Ma non solo chiese. Altre le strutture che, seppur ormai vive solo nella memoria custodita dai libri e dagli anziani, testimoniano una realtà che si muoveva per queste strade oggi evitate dalla “Messina bene”. La realtà della cultura, del teatro. Il teatro dei pupi, realtà unica, inimitabile, che rende la Sicilia, e in particolare Messina, titolare di un primato unico al mondo. E proprio a Messina le famose marionette trovarono casa. Fin dal 1912 l’opera della famiglia Gargano a Messina colorò la città con i luccichii delle armature e la vivacità delle imprese di Orlando e compagni, quasi a riprendere idealmente quel “filo delle giostre” interrottosi bruscamente. E’ a Venerando Gargano, figlio di Don Rosario Gargano, che si deve l’apertura di ben 5 teatri stabili dell’opera dei pupi a Messina, uno di questi, inutile dirlo, sul viale Giostra, nel rione di S. Matteo.
L’elenco di vecchi richiami a un passato che fa a pugni con il presente potrebbe continuare, ma l’argomento meriterebbe molte pagine con il risultato di annoiare quanti abbiano avuto la pazienza di leggere fin qui. L’invito è quello di non cullarsi sulla facile rassegnazione e di non limitare tutto alla semplicistica sfilza di lamentele.
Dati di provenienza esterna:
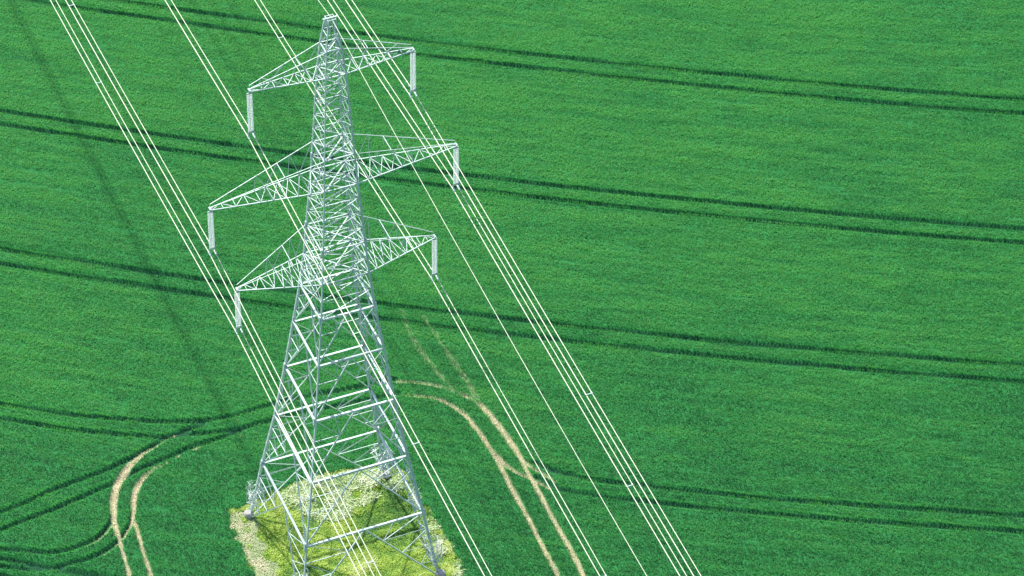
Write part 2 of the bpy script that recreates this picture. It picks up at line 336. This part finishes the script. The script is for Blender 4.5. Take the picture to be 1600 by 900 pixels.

L’invito che si vuole fare è quello di cominciare a guardare con occhi diversi ciò che volontariamente evitiamo. Le cose che meritano attenzione non sono solo quelle protette da un nastro rosso. La bellezza di un sito non è proporzionale al biglietto da pagare. La bellezza è sotto i nostri occhi. La bellezza spesso emerge ammaliante come un fiore sepolto coperto da una nuova brina di luce. Sicuramente l’incuria di chi dovrebbe proteggere certi luoghi non rende il lavoro più facile. Ma se si guardasse con gli occhi del rispetto ai luoghi che silenziosamente resistono alla storia, il rapporto tra munnizza e nobiltà sarebbe decisamente diverso.